Glossary

A metric that evaluates ranking quality by computing precision at each position where a relevant result appears, then averaging across queries. MAP rewards systems that rank all relevant results highly, not just the first one.

A training technique — named after Russian nesting dolls — where a model learns to encode the most important information into the first dimensions of the embedding. You can truncate embeddings to smaller sizes, say from 1024 to 256 dimensions, while retaining most of the semantic quality. It lets users trade accuracy for efficiency without retraining the model. Jina Embeddings support Matryoshka dimension truncation.

A pooling method that averages the output vectors of all tokens to produce the final embedding. Mean pooling tends to produce more robust embeddings than CLS pooling because it incorporates information from every token rather than relying on a single position.

Documentation that accompanies a published model, describing its intended use, training data, performance metrics, limitations, and ethical considerations. Model cards help users understand what a model is good at, where it may fall short, and how it should be used.

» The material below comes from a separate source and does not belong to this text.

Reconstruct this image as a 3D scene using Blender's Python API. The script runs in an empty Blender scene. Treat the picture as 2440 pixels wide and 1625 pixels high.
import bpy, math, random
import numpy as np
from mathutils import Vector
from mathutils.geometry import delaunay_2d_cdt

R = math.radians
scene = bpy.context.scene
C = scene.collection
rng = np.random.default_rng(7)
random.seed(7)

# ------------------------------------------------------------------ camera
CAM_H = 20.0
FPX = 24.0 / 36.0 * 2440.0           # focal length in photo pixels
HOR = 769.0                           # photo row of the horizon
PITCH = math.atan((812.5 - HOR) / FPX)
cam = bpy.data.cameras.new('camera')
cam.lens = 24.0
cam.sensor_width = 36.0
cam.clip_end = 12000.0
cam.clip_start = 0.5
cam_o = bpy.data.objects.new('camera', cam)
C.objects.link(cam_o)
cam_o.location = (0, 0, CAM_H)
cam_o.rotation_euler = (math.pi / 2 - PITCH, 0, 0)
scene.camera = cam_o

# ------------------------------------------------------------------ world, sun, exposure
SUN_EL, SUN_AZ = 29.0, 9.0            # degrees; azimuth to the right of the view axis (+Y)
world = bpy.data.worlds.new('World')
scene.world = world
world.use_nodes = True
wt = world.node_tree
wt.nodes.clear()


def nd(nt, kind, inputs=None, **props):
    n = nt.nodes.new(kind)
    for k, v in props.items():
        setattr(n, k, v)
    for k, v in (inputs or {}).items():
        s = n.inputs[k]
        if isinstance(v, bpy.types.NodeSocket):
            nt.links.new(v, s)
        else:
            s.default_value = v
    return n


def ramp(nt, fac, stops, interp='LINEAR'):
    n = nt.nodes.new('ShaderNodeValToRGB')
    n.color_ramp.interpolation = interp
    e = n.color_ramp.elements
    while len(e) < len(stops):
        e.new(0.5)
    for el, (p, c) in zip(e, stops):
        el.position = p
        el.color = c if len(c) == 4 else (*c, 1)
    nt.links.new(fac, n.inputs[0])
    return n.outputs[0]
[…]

The internal values — weights and biases — that a model learns during training. A model with 137 million parameters has 137 million adjustable values that together determine its behavior. More parameters generally mean more capacity to learn, but also more computational cost.

The operational layer that exposes a trained model to production traffic, handling request routing, load balancing, batching, hardware allocation, and scaling. Serving infrastructure must balance latency, throughput and cost, often applying optimizations such as quantization or ONNX export to meet production requirements. Cloud hosted inference APIs like Jina abstract this complexity, allowing users to call models without managing serving infrastructure directly.

The number of parameters in a model, expressed in millions (M) or billions (B), used as a proxy for capacity and resource requirements. Practitioners typically choose across three tiers: small models around 100M parameters for low latency or edge deployment, medium models around 300M for balanced performance and cost, and large models above 1B for maximum quality. Quality gains diminish at larger sizes, and a smaller model fine-tuned on domain specific data can outperform a larger general model for specific tasks.

The learnable numerical values, weights, and biases that a model acquires during training and that fully determine its behavior at inference time. A model with 137 million parameters has 137 million such values adjusted through backpropagation. More parameters increase representational capacity but also computational and memory costs, and do not guarantee better performance without sufficient training data.

A metric that measures how quickly the first relevant result appears. It is the average of 1 divided by the rank of the first correct result across multiple queries. MRR of 1.0 means the first relevant result is always at position 1.

The most widely used benchmark for evaluating text embedding models, covering 56 datasets across 8 task categories including retrieval, classification, clustering, and semantic similarity, with multilingual tracks spanning over 100 languages. A model's MTEB score is the standard metric for comparing embedding models. The main limitation is that aggregate scores can obscure weak performance on specific tasks or domains, so practitioners should evaluate task specific subtracks rather than relying on overall rankings alone.

A design where the attention mechanism runs multiple times in parallel, each "head" focusing on different types of relationships. One head might attend to syntactic structure; another might capture semantic similarity. The outputs of all heads are combined into a single representation.

A training strategy where a single model learns to perform multiple tasks, such as retrieval, classification, and clustering, through shared parameters and representations. Shared learning encourages the model to capture a more generalizable structure than single-task training. The tradeoff is that multi-task models may underperform specialized models on any individual task, making them better suited for versatility than peak performance.

Representing a single piece of content with multiple vectors rather than one. Each token or segment gets its own vector, allowing more fine-grained matching. ColBERT is the most well-known multi-vector approach. Multi-vector methods offer more precision than single-vector embeddings but require more storage.

An embedding model trained to represent text across multiple languages, typically dozens to over 100, in a shared vector space. Training on aligned parallel corpora with contrastive objectives pulls translations close together, enabling cross-lingual retrieval: a query in English can retrieve relevant results in German or Japanese without translation. The tradeoff is that supporting more languages with a fixed parameter budget can dilute per-language performance compared to dedicated monolingual models.

An embedding that represents different modalities, text, images and code, in a shared vector space. This is achieved by training models with contrastive objectives that align semantically similar content across modalities, as in CLIP for text and images. The result is cross-modal retrieval: a text query can retrieve relevant images, and an image can retrieve relevant text descriptions, because all modalities occupy the same geometric space and similarity is computed uniformly across them.